Мама ушла от ответа, молча покинув столовую. Наше общение превратилось в бой, жестокий, нездоровый. Своим примером идеальной семьи и очередной беременностью я ее раздражала. Мне же казалось, будто я показываю маме новый прекрасный мир. И чем больше я это делала, тем больше грубости и унизительного отношения получала.

– Ты такая толстая, – бросала она невзначай, – вот родишь, кто будет моего сы́ночку (имея в виду моего сына) любить? А если девочка родится, это вообще кошмар.

– Почему?

Однако мама любила просто бросить комментарий, не имея привычки как-то его разъяснять. Однажды мы так сильно поругались, что я рыдала на полу от обид и унижений, а она стояла в комнате и продолжала меня унижать:

– Ты ничего не понимаешь! Рожаешь, как кукушка, ничего из себя не представляешь, сидеть будешь тупицей с этими детьми, ни мужу и вообще никому не нужна останешься, без денег, никто тебе не поможет, и ко мне потом не беги.

Поначалу я отвечала:

– Да как же так? У меня есть муж, детей он точно не бросит, он любит, когда я дома и не работаю.

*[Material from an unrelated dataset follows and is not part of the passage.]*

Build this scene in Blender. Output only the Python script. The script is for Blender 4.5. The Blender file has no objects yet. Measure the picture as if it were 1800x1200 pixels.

На каждую фразу я получала новую порцию опровержений и безапелляционных доводов моей никчемности. Неужели нельзя просто меня любить? С детьми или без? Эти мысли кружились в голове вперемешку со слезами и рыданиями. Мама не уходила долго. Она важно села на диван в моем зале и просидела еще час. Я встала с ковра, поддерживая огромное пузо, ушла в спальню. После этой ссоры я попросила ее больше не приезжать, на что получила:

– Еще чего! Здесь мой сы́ночка, буду приезжать, когда захочу! И только попробуй не дать с ним общаться, я в суд на тебя подам!

Я обалдела от такой реакции, даже не знала, что ответить. За что столько жестокости, я ничего ей не сделала, просто была беременна. Я не просила денег или помощи – ничего. Но она все равно меня ненавидела. Пол ребенка я не сказала. Да и вообще говорила мало. В те дни, когда приезжала мама, я старалась убежать из дома. Работы не было, я бродила по улице, покупала книги, заходила в кафе и заказывала капучино. За столиком у окна я наблюдала за падающим снегом, перечитывая счастливые истории из книг. Так прошла зима. У меня родилась дочь.